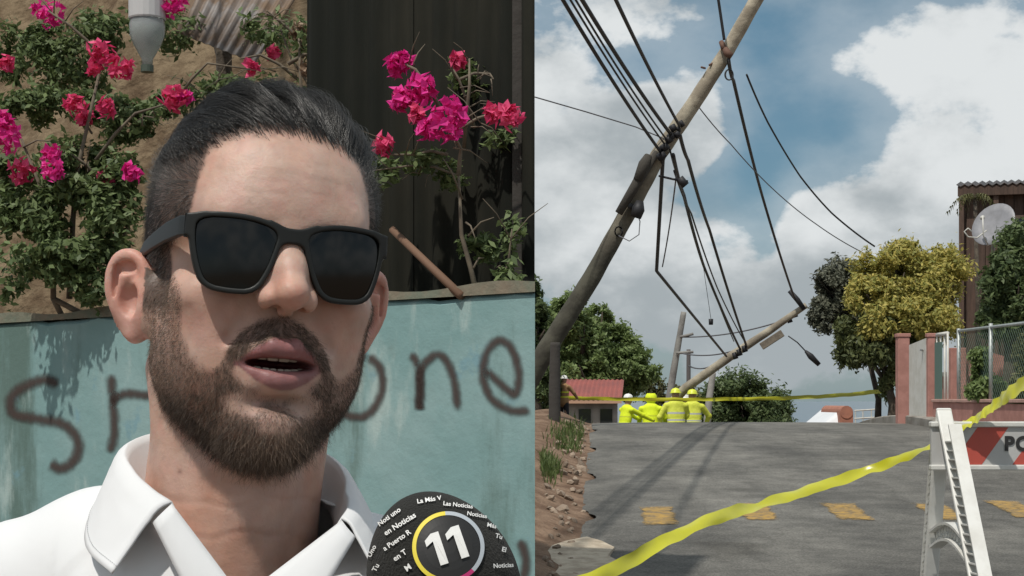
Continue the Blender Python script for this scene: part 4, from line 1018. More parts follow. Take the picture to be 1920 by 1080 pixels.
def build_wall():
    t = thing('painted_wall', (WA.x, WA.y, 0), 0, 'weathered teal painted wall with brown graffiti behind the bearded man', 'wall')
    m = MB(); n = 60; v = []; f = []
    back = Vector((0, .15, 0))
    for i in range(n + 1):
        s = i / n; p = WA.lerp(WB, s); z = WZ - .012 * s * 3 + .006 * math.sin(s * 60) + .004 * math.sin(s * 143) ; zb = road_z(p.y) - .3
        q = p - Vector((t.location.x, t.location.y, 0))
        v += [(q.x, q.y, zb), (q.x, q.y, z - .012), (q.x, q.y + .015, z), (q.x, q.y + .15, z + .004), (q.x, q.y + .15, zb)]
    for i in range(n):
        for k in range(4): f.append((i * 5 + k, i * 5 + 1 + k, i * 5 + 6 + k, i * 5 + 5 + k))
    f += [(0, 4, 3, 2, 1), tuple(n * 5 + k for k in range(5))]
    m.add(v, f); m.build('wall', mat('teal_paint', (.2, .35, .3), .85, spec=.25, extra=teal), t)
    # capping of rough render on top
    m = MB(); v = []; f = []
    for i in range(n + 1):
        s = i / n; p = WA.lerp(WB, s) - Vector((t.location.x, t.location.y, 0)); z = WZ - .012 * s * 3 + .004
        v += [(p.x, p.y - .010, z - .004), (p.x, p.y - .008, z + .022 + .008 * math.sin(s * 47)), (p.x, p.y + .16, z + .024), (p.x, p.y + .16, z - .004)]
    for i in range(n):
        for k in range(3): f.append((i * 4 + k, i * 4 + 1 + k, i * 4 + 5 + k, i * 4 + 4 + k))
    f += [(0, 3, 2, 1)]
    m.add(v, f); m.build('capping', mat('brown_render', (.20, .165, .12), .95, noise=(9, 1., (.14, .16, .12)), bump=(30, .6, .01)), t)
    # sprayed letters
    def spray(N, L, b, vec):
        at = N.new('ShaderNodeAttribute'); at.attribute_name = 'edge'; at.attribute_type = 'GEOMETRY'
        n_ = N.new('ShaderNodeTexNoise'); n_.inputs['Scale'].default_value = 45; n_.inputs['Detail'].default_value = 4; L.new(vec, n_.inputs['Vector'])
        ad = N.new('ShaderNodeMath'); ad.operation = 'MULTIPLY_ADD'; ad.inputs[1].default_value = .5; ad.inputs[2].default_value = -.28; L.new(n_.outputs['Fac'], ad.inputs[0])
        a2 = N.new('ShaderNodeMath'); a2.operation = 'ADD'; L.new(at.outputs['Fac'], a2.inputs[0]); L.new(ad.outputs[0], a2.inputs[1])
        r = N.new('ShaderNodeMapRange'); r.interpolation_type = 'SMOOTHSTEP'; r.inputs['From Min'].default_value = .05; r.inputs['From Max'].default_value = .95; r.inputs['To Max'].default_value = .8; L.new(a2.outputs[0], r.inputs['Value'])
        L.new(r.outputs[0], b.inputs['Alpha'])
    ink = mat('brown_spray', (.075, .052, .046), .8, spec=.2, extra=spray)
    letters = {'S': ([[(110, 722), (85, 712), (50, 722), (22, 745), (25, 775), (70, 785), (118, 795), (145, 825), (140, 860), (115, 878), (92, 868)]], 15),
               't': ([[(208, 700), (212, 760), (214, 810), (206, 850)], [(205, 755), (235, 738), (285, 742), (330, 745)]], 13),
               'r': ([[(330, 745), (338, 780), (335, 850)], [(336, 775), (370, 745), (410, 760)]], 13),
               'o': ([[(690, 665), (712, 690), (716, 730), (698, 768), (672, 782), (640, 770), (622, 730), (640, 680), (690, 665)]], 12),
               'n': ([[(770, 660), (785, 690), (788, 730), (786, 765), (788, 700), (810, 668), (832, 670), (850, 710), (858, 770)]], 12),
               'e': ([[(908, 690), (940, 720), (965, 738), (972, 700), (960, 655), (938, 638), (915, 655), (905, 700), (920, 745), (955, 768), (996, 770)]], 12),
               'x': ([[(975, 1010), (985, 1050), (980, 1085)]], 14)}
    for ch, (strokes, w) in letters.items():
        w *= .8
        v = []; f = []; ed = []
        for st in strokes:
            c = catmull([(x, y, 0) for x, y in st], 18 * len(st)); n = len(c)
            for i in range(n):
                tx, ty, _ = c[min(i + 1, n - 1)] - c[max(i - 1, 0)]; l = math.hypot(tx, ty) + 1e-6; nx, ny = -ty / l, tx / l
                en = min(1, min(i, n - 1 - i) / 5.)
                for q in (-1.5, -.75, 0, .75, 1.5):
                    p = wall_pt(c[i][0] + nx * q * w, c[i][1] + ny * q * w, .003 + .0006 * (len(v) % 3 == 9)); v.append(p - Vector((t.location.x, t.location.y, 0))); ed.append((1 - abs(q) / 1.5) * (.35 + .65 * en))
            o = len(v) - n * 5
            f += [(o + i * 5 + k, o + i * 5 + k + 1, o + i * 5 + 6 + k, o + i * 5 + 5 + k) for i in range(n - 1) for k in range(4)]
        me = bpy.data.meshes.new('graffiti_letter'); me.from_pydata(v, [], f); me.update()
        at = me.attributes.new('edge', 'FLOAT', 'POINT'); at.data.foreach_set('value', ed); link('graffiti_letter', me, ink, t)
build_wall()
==
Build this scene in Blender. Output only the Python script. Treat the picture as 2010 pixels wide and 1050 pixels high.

INSTRUCTION | In the entries above, identify each line that includes the string "pixels", then copy it.

TASK OUTPUT |
Continue the Blender Python script for this scene: part 4, from line 1018. More parts follow. Take the picture to be 1920 by 1080 pixels.
Build this scene in Blender. Output only the Python script. Treat the picture as 2010 pixels wide and 1050 pixels high.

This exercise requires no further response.